* What the task requires
Go through the material below and copy each line where the word "that" appears.
######
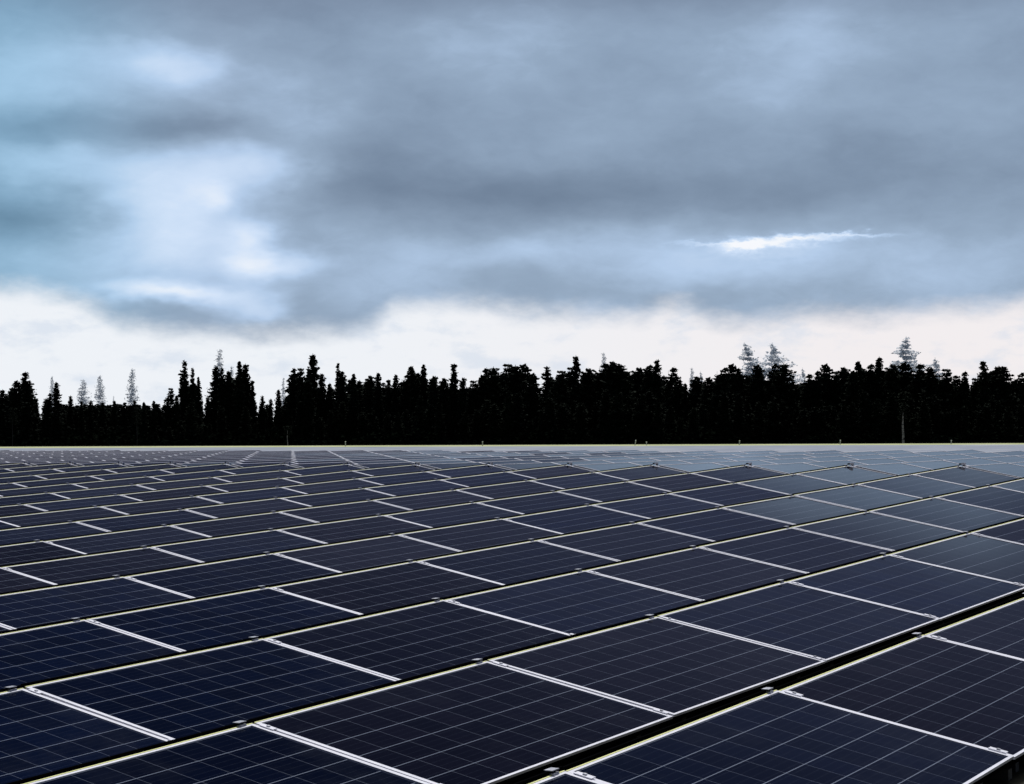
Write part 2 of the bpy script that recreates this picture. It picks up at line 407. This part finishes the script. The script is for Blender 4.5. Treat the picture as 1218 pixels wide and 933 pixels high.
def build_panel(parts, extra):
    root = bpy.data.objects.new('solar_panel', None); root.empty_display_size = .2; col.objects.link(root)
    for p in parts: link(p, ME[p] if extra else MEF.get(p, ME[p]), root)
    if extra:
        for m_ in MID: link('mid_clamp', m_, root)
        for l in LEGS: link('support_leg', l, root)
    return root
def dup(root):
    c = root.copy(); col.objects.link(c)
    for ch in list(root.children):
        d = ch.copy(); col.objects.link(d); d.parent = c
    return c
rng = random.Random(5)
def place(o, B, loc, jit=.0018):
    J = Matrix.Rotation(rng.gauss(0, jit), 3, 'X') @ Matrix.Rotation(rng.gauss(0, jit), 3, 'Y')
    o.matrix_world = Matrix.Translation(loc) @ (B @ J).to_4x4()
proto = build_panel(['frame', 'glass', 'wind_deflector', 'bracket', 'base_rail'], True); used = False; count = 0
rown = 0
for r, row in near:
    def shows(T):
        down = -(BA.col[1]) * (PW * CT) - NA * (PW * ST)
        for i in range(11):
            for j in range(6):
                pp = project(T + LU * (i / 10) + down * (j / 5))
                if pp and 3 < pp[0] < 1215 and pp[1] < 930: return True
        return False
    vis = [k for k in row if shows(k[1])]
    if vis: rown += 1
    n = 0
    for c, T, o, pj in row:
        ob = dup(proto) if used else proto; used = True; count += 1
        place(ob, BA, o)
        if (c, T, o, pj) in vis:
            n += 1
            lab = 'dark blue solar panel, %s from the left in the %s row from the bottom' % (ORD[n - 1], ORD[rown - 1])
            gp = 'solar panels of the near slope'
        else:
            lab = 'dark blue solar panel of the near slope lying just outside the picture'; gp = 'solar panels outside the picture'
        tag(ob, lab, 'solar panel', gp)
print('NEAR', count, 'FARALL', len(far))
proto2 = build_panel(['frame', 'glass', 'wind_deflector'], False)
NIND = max(0, 300 - count)
tag(proto2, 'small far solar panel seen almost edge-on beyond the brow of the slope', 'solar panel', 'solar panels beyond the brow')
for k, (z, r, i, T, o, pj) in enumerate(far[:NIND]):
    ob = proto2 if k == 0 else dup(proto2)
    place(ob, BB, o)
# all that lie beyond those, seen as one shimmering field
if len(far) > NIND:
    fm = {n_: MEF.get(n_, ME[n_]) for n_ in ('frame', 'glass', 'wind_deflector')}
    V_, F_, MI, UVs = [], [], [], []
    mats = [m_alu, m_yel, m_cell, m_black]; mp = {'frame': (0, 1), 'glass': (2, 3), 'wind_deflector': (3,)}
    for (z, r, i, T, o, pj) in far[NIND:]:
        for nm, me in fm.items():
            base = len(V_); V_ += [tuple(BB @ v.co + o) for v in me.vertices]
            uvl = me.uv_layers[0].data if me.uv_layers else None
            for p in me.polygons:
                F_.append(tuple(base + v for v in p.vertices)); MI.append(mp[nm][p.material_index])
                UVs += [tuple(uvl[l].uv) if uvl else (0, 0) for l in p.loop_indices]
    me = bpy.data.meshes.new('distant_solar_panels'); me.from_pydata(V_, [], F_)
    for m_ in mats: me.materials.append(m_)
    me.polygons.foreach_set('material_index', MI); l = me.uv_layers.new(name='UVMap')
    l.data.foreach_set('uv', [c for uv in UVs for c in uv]); me.update()
    tag(link('distant_solar_panels', me), 'mass of distant solar panels shimmering below the pale track at the far edge', 'solar panels', kind='stuff')

# white cable boxes at the end of each row, along the brow
bb = MB(); bb.box((0, -.05, 0), (.085, .035, .036)); bb.box((.015, -.025, .036), (.07, .025, .041)); me_body = bb.mesh('box_body', [m_alu])
bb = MB(); bb.box((-.04, -.025, 0), (0, .025, .03)); me_cap = bb.mesh('cable_plug', [m_black])
bb = MB(); bb.box((.03, -.02, -.32), (.08, .02, 0)); me_post = bb.mesh('post', [m_galv])
first = None
nn = 0
for r in range(17, 1, -1):
    T = CP + LV * r + LU * .03; pj = project(T)
    if not pj or not (-40 < pj[0] < 1260): continue
    if first is None:
        ob = bpy.data.objects.new('cable_box', None); ob.empty_display_size = .1; col.objects.link(ob)
        link('box_body', me_body, ob); link('cable_plug', me_cap, ob); link('post', me_post, ob); first = ob
    else: ob = dup(first)
    place(ob, BA, T + NA * .012, 0); ob.scale = (.62, .62, .62)
    ob.rotation_euler.z = 0
    tag(ob, 'small pale cable box with black plug, %s from the left along the brow' % ORD[nn], 'cable box', 'cable boxes along the brow'); nn += 1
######
* Expected answer
Write part 2 of the bpy script that recreates this picture. It picks up at line 407. This part finishes the script. The script is for Blender 4.5. Treat the picture as 1218 pixels wide and 933 pixels high.
# all that lie beyond those, seen as one shimmering field